Zoe Liberman
Associate Professor
Research Area
Developmental and Evolutionary Psychology Social Psychology
Biography
Zoe Liberman received her B.S. in Psychology from Yale University (2011) and her Ph.D. in Developmental Psychology from the University of Chicago (2016), where her research was supported by a National Science Foundation Graduate Research Fellowship. Zoe joined the faculty of University of California Santa Barbara in 2016. She was named a Rising Star by the American Psychological Society in 2017.
Research
Zoe Liberman investigates the origins and development of human social cognition. She is particularly interested in how infants begin to understand our complicated social world, as well as how this understanding changes across development and is shaped by experience.
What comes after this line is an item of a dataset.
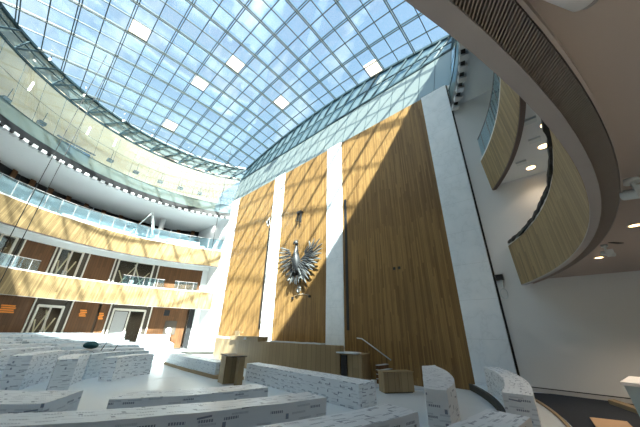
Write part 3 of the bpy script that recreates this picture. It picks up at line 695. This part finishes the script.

Her research focuses on early social categorization. She finds that, starting in the first year of life, infants expect people who speak the same language to be similar to one another and to affiliate. These results suggest that the ability to think about people as members of important social categories is in place in infancy. Dr. Liberman is also interested in the malleability of early social categorization, including the effects of growing up in a multilingual (or otherwise diverse) environment. In addition to her research with infants, Dr. Liberman conducts studies with 3- to 11-year-old children at the Santa Barbara Zoo and MOXI, the Wolf Museum of Exploration + Innovation to investigate the developmental trajectory of reasoning about social categorization and social relationships (e.g., friendship).